Wealth

Britain’s tax gap grows to £59.2 billion amid warnings over system complexity

Ryan Brothwell 3 min read
Britain’s tax gap grows to £59.2 billion amid warnings over system complexity

Key Points

  • UK tax gap rose to £59.2 billion in 2024-25
  • HMRC collected 93.6% of tax due; gap widened to 6.4%
  • Corporation tax gap stands at 18.1%, the highest of any area
  • Small businesses account for 62% of the total gap
  • Frozen thresholds pulling more first-time filers into Self Assessment

Britain’s tax gap rose to £59.2 billion in 2024-25, according to provisional figures from HMRC, reversing several years of gradual improvement in compliance.

The data show HMRC collected 93.6% of all tax due across the year, leaving a shortfall of 6.4%. The gap had narrowed steadily over the preceding period, which makes the latest increase a notable change in direction.

Because the overall tax base continues to grow, even a small rise in the percentage gap translates into a substantial amount of lost revenue.

Rachael Griffin, Tax and Financial Planning Expert at Quilter, said the figures point to weakening compliance after years of progress.
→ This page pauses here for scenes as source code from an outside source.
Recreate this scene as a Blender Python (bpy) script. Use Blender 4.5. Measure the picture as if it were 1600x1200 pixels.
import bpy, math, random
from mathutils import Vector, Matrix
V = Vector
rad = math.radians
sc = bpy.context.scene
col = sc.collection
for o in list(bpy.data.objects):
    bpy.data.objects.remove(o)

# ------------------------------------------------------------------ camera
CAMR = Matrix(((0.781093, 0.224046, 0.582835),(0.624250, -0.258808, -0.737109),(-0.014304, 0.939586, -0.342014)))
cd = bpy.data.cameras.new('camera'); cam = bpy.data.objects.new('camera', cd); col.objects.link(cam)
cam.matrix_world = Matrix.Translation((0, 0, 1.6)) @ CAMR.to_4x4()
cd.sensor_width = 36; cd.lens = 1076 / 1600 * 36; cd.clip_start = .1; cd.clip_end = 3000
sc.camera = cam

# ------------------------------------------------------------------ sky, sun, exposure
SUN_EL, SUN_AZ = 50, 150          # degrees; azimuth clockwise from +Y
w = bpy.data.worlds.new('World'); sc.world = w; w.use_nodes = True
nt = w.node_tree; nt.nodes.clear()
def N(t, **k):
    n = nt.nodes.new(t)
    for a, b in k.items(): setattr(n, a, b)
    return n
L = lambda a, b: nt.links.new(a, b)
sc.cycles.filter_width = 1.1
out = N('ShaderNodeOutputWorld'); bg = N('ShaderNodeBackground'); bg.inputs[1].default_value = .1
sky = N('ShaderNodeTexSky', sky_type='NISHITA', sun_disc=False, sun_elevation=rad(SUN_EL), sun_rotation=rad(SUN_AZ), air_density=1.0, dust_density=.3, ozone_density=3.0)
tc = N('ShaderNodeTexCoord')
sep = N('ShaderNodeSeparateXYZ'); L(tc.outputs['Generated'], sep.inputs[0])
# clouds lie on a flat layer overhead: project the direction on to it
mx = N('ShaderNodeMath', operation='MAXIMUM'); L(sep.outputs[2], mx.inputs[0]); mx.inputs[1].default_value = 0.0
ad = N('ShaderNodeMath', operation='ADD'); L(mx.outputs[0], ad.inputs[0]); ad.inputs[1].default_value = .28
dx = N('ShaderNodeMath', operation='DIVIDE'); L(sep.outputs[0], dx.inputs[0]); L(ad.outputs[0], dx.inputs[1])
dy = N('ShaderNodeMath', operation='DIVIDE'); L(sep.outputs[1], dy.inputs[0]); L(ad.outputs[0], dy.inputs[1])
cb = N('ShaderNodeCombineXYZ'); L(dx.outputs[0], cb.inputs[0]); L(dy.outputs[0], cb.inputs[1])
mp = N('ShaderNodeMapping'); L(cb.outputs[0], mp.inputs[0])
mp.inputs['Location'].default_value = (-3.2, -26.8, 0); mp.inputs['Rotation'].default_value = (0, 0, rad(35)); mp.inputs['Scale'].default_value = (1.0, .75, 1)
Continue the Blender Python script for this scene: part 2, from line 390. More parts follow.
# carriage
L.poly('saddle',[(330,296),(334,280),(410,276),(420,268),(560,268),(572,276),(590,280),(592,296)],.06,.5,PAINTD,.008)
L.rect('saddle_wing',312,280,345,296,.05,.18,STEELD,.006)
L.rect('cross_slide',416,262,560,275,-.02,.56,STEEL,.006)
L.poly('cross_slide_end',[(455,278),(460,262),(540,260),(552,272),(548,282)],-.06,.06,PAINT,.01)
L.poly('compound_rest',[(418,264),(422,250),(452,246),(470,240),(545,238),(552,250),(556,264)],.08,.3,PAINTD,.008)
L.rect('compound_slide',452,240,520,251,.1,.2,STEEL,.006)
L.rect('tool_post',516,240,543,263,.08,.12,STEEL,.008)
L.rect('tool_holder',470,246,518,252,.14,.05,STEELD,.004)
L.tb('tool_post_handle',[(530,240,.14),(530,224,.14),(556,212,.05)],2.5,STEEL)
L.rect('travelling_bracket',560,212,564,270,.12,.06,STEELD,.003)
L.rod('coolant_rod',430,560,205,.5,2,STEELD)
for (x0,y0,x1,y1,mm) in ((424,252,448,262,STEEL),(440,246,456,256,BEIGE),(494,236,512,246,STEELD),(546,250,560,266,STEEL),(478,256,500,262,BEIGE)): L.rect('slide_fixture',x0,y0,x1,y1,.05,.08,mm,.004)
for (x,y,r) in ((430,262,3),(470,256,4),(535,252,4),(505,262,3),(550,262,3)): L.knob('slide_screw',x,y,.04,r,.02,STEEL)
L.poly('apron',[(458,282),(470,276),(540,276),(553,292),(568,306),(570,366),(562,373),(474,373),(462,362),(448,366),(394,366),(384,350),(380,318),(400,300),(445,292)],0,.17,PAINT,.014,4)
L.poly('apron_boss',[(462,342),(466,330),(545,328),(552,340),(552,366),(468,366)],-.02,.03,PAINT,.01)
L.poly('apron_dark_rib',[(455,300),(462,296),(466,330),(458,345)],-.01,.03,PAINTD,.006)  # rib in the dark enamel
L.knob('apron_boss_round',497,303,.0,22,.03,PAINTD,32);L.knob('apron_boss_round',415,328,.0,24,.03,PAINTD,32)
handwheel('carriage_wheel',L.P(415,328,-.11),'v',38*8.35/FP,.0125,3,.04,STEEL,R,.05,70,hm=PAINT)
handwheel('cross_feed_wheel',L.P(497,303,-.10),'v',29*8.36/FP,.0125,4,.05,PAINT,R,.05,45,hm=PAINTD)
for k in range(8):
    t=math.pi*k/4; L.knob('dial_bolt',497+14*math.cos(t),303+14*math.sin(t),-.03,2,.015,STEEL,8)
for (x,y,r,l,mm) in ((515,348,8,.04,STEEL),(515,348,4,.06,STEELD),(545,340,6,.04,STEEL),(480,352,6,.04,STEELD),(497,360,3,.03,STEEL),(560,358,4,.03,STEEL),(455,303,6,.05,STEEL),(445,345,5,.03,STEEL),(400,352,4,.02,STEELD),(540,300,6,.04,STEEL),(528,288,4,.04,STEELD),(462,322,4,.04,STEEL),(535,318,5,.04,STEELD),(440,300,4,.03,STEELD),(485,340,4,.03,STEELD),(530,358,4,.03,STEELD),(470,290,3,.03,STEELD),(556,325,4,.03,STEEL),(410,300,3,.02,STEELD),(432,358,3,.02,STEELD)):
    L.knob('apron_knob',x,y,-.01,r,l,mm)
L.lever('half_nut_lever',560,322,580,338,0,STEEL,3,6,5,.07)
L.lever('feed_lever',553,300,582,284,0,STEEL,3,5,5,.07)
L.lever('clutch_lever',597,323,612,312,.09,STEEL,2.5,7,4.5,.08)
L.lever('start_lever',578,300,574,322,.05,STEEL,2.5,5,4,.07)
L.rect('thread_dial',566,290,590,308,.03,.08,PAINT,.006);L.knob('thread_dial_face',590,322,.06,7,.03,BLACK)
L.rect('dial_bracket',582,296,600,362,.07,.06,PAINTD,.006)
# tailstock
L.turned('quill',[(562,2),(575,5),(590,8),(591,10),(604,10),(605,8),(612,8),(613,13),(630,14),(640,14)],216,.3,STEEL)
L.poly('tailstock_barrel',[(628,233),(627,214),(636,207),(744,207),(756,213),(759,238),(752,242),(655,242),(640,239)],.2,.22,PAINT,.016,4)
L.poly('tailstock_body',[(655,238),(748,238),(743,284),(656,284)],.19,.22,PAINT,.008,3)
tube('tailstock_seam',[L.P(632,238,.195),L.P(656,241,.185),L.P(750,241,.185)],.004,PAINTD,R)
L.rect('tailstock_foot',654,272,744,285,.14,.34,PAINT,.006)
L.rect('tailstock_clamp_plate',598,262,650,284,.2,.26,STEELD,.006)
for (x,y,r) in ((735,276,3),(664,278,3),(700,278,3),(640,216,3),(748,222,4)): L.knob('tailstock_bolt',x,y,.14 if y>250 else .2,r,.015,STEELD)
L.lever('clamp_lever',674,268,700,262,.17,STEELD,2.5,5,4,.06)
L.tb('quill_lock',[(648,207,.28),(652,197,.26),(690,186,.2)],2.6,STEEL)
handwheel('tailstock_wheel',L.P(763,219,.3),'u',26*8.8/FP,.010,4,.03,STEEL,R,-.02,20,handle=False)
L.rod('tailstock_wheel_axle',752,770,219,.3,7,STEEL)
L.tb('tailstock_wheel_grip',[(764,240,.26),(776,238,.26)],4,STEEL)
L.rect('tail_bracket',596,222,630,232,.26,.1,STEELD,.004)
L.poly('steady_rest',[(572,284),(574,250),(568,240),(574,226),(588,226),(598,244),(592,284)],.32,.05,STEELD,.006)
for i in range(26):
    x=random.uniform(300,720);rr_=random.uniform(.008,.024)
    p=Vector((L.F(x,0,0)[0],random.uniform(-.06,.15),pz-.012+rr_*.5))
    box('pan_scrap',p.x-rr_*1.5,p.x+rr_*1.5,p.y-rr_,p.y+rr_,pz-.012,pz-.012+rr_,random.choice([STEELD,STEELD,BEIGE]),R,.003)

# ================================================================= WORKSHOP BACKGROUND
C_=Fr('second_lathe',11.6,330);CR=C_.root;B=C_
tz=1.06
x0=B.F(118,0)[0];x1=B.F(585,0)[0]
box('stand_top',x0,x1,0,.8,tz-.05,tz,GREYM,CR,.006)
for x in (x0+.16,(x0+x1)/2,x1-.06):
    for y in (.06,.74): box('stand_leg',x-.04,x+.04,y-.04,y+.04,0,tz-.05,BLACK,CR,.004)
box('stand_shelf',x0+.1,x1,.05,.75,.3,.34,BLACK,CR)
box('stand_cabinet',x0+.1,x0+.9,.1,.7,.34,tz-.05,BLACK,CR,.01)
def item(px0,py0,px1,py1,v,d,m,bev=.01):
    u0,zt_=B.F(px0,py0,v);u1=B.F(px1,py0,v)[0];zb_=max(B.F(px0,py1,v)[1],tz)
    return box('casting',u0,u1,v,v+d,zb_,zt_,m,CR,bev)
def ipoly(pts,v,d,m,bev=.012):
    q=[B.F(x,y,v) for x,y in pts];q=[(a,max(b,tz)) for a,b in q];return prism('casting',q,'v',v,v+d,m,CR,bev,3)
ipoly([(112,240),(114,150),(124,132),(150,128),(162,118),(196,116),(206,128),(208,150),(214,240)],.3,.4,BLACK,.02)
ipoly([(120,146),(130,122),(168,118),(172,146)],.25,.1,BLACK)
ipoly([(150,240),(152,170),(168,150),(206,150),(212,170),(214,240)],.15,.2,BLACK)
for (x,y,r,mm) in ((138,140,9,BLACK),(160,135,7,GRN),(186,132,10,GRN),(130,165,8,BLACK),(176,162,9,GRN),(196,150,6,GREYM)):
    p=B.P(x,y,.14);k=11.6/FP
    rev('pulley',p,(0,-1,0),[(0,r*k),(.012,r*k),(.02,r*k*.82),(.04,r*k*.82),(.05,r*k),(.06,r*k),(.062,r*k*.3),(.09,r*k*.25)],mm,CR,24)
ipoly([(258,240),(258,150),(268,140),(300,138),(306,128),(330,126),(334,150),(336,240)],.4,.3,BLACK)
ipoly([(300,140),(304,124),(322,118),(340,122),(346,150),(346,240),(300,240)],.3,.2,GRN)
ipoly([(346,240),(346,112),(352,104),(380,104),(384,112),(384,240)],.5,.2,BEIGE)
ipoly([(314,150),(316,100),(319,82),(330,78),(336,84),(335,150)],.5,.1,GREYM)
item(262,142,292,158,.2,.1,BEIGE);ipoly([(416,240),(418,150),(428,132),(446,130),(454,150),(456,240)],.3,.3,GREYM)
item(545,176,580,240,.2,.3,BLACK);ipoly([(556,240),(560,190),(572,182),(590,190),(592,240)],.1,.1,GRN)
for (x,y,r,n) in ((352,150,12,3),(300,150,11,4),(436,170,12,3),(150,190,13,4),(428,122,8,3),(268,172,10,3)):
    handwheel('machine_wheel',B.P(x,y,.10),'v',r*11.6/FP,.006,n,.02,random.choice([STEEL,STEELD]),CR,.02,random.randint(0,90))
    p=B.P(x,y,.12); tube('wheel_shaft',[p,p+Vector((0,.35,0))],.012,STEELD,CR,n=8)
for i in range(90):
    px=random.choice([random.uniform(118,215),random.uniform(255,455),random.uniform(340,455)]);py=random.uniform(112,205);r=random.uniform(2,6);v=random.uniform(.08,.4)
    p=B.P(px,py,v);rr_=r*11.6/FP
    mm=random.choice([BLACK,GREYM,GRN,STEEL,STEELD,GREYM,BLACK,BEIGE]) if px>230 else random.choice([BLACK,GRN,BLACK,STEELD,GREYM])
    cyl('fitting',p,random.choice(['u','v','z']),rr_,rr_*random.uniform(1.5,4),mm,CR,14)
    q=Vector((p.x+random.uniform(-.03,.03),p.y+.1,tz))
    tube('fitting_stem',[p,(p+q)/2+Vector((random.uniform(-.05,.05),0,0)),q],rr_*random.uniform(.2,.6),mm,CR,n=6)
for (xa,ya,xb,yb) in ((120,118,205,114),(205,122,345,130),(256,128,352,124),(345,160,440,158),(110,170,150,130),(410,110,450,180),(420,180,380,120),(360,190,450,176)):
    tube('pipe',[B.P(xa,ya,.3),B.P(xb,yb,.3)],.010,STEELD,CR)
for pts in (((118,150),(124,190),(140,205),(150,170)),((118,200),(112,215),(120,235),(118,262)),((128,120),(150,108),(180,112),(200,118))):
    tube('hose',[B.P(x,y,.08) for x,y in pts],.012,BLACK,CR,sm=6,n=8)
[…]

She noted that some long-term gains remain intact, particularly across VAT and personal taxes, but warned that pressure is starting to build elsewhere in the system.

Corporation tax and small businesses drive the shortfall

The gap for income tax, National Insurance and capital gains tax edged up to 4.0% over the year.

Corporation tax remains the standout challenge at 18.1%, and together these areas now account for around 35% of the total tax gap. Griffin said this underlines where the system is under the greatest strain.

Smaller businesses make up 62% of the overall gap, a concentration Griffin attributed to the growing complexity of the system for those without dedicated tax expertise.

As reporting requirements expand, she said, the risk of mistakes rises, meaning much of the gap likely stems from error and misunderstanding rather than deliberate non-compliance.

Frozen thresholds pull more into Self Assessment

Changes to allowances and the freezing of thresholds continue to draw more individuals into the tax system, according to Griffin.

Lower dividend and capital gains allowances in particular mean more people now file Self Assessment returns for the first time, often with limited understanding of the rules.

As more taxpayers move beyond PAYE into more complex reporting, she said, the risk of accidental non-compliance grows.

Leadership change raises questions over tax approach

Keir Starmer’s resignation as Prime Minister leaves a change in leadership on the horizon, which Griffin said could bring a different approach to taxation should a new Chancellor also take office. The next Budget remains some months away.

Griffin said the data carries an important message for policymakers regardless of the timing.

Closing even a fraction of the £59.2 billion gap could support the public finances without the need for further headline tax rises, she argued, adding that improving how the system works in practice, particularly for small businesses and those newly entering Self Assessment, may prove as important as any change to tax rates.

She said simplifying a tax system that continues to grow more complex should rank high on the agenda.